NB : Oui... Je m’occupe de la diffusion dans la compagnie et en moyenne on fait une dizaine de dates par an. Il y a plein de gens qui nous disent aimer notre travail mais en même temps que leur public n’est pas prêt. Je ne suis pas d’accord, je crois que tout le monde peut voir ce que l’on fait. Evidemment, nous programmer ne peut pas se faire au hasard parce que c’est un choix qu’il faut défendre.

Vous avez reçu beaucoup de réaction masculine suite à ce spectacle, cela va t- il donné lieu a une nouvelle création ?

AG : Plusieurs hommes sont venus se confier à moi.
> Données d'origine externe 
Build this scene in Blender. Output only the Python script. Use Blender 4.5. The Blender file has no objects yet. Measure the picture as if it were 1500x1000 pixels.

Ils m’ont raconté des choses très intimes de leur vie. Pour d’autres je n’avais rien compris à la prostitution. Ils en parlaient en connaissance de cause, de leur point de vue de client. Ce spectacle parle t- il vraiment de la prostitution ou plutôt de l’esclavage moderne ? Il y a une double lecture : d’un coté ceux qui restent bloqués sur le sujet de la prostitution et qui se situe en tant qu’homme et femme. De l’autre des personnes qui nous ont remercié parce qu’elles ne se rendaient pas compte que cela existait, elles étaient touchées. Si le spectacle dérange, c’est aussi parce qu’il va au-delà de la prostitution, il crée un trouble ailleurs que dans le sujet proprement dit, il y a la problématique du désir, de la solitude... Toute cette matière donnera lieu à un nouveau travail, Ecce homo, qui sortira en mars 2005.